* START RECORDS SUPPLIED *

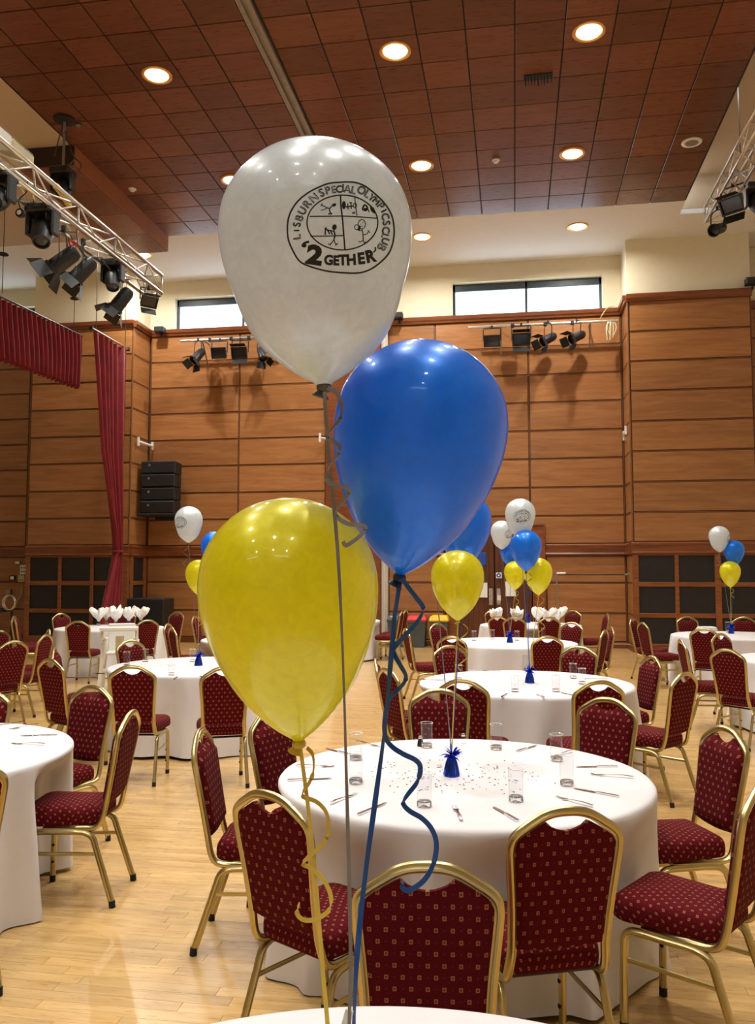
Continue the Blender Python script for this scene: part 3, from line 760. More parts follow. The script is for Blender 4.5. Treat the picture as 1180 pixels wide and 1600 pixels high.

* END RECORDS SUPPLIED *
* START RECORDS SUPPLIED *

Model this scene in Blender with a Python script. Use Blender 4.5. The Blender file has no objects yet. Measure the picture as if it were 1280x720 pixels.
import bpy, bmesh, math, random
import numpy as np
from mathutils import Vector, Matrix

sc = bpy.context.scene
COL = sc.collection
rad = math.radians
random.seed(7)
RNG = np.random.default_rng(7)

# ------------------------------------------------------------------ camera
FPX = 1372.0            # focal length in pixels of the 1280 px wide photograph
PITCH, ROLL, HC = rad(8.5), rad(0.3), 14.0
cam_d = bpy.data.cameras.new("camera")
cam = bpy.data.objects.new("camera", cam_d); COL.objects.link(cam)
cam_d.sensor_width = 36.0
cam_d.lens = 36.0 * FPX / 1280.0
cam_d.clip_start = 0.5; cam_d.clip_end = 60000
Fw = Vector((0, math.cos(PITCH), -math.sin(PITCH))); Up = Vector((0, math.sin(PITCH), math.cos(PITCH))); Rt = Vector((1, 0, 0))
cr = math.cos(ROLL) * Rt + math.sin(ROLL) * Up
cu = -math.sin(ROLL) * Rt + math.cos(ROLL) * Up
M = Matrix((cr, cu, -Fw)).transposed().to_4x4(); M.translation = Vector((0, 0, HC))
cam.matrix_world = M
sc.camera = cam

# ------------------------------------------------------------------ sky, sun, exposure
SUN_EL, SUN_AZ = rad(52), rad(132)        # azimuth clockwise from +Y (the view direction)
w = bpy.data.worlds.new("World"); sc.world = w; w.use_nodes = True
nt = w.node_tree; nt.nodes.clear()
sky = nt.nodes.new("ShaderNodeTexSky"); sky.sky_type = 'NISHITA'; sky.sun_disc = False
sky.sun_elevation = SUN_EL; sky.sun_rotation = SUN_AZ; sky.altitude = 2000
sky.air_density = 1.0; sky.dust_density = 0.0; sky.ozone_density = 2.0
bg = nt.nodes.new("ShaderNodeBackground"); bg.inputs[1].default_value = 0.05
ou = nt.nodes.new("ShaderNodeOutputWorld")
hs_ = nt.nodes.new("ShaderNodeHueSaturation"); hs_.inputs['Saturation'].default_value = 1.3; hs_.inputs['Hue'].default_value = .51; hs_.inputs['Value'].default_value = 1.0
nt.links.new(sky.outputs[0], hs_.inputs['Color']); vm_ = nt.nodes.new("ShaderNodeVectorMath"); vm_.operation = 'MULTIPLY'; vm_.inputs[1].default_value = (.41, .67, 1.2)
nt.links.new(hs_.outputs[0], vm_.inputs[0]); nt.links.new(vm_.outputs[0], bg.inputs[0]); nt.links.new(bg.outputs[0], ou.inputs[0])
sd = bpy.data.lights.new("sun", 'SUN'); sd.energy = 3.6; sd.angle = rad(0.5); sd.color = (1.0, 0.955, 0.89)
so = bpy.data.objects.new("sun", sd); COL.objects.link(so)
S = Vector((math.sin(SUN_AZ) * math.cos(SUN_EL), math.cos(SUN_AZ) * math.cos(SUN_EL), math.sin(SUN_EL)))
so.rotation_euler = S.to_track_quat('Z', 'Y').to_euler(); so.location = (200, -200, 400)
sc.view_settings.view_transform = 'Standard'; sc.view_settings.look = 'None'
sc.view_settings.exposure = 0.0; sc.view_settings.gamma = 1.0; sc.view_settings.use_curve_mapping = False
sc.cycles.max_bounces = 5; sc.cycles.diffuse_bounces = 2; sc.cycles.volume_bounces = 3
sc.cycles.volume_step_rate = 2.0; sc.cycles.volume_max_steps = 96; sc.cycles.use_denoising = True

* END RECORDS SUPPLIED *

STATED EXERCISE
Out of the data above, set down the lines from the one with "Model this scene" to the one with "RNG = np.random.default_rng(7)", both included, exactly as written and with no additions.

COMPLETE RESPONSE
Model this scene in Blender with a Python script. Use Blender 4.5. The Blender file has no objects yet. Measure the picture as if it were 1280x720 pixels.
import bpy, bmesh, math, random
import numpy as np
from mathutils import Vector, Matrix

sc = bpy.context.scene
COL = sc.collection
rad = math.radians
random.seed(7)
RNG = np.random.default_rng(7)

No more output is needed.